Director COSMOS, RSCAS

3 December 2014

  

Recent times are full of images of citizens protesting: they march in the street, squat squares, camp in parks stigmatizing austerity policies, but also asking for deep political changes. Many of these citizens have been called populist, anti-political, anyhow trouble makers. In times of economic difficulties, protests in the street have been considered as jeopardizing necessary reforms, and their declining trust in political institutions considered as a challenge for democracy. This is all the more the case as collective mobilizations are often met by repression, with social conflicts escalating into street battles.

Nevertheless, as  Albert Hirschman suggested long ago, protest as voice is a much more healthy reaction than apathy (as exit). Indeed, in a moment of deep disappointment with the functioning of democracy, those who participated in mobilizations against austerity policies, are developing ideas and practices of alternative forms of democracy as well as economic organizations.  In different ways and with different degrees of success, the protestors are stigmatizing some degeneration of representative democracy, promoting instead two democratic qualities, that normative theorist of democracy consider indeed as extremely important for the building of a just, effective and legitimated public decision making: participation and deliberation.

In 2011 in Spain, Greece or the United States, as in Turkey in 2013 the occupations of squares creates a new agora in publicly owned spaces, and experiments with new forms of democracy as a way to address problems of representative democracy.  In the acampadas, the principle of deliberative and participatory democracy – inherited from the previous movements such as the one for global justice – are adapted to the characteristics of a movement of ‘common people’ rather than activists, that privileged persons over associations. Equality and inclusivity in public spaces was indeed more radical in the movement’s appeals to ‘the 99%’. To a certain extent, the emphasis on plurality as a positive value and the related need to be inclusive increased with the diversity of the citizens affected by the austerity measures. Radical inclusivity and equality is reflected in the choice of public spaces – such as parks and squares – as the pulsating heart of the movement, where no walls or fences have to reduce the transparency and publicity of the process.
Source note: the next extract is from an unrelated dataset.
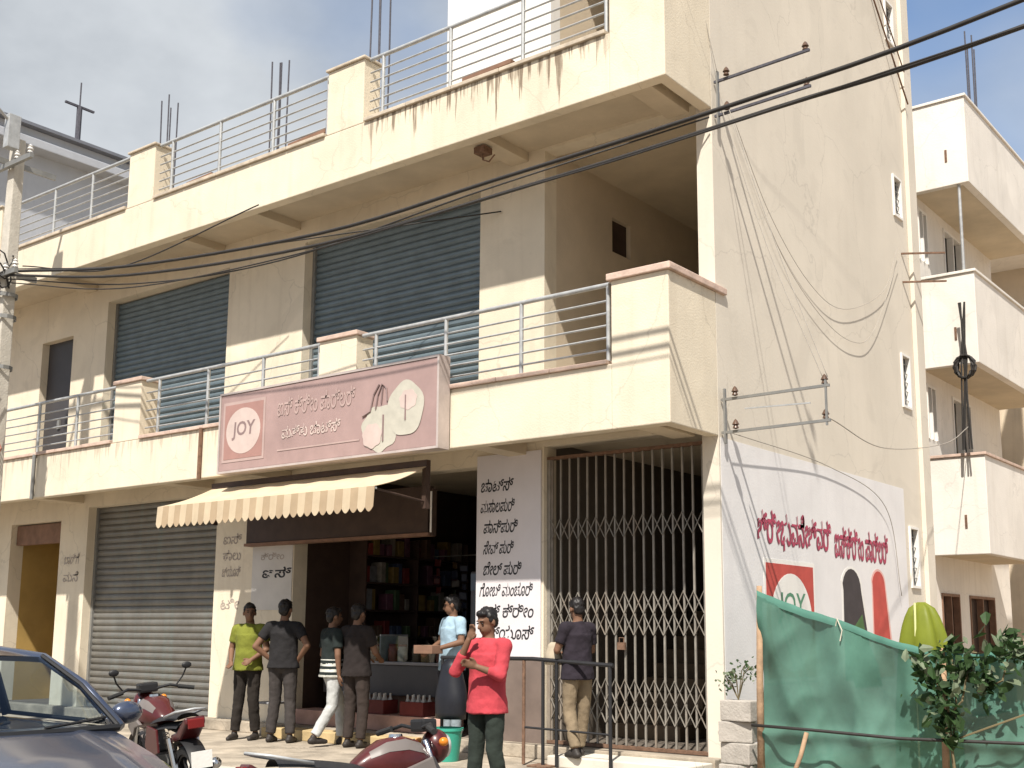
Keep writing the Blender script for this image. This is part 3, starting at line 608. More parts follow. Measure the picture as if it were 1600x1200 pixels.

The orientation to public goods to be obtained through the participation of all citizens in a high quality discourse was embedded in the generalization of the use of consensual methods, even to large assemblies. The alternative management of the commons was indeed prefigured in the camps.

While prefigurating different forms of democracy, participatory and deliberative, these movements seem quite capable of affecting the development of representative democracy as well, pragmatically taking advantage of the opening of political opportunities that critical voices face due to the growing mistrust in established parties and institutions. The extraordinary (and unexpected) success of movement-near-parties such as Syriza in Greece or Podemos in Spain as well as the sensitizing of new generations to politics open new possibilities for reflection on the interaction between different conceptions and practices of democracy.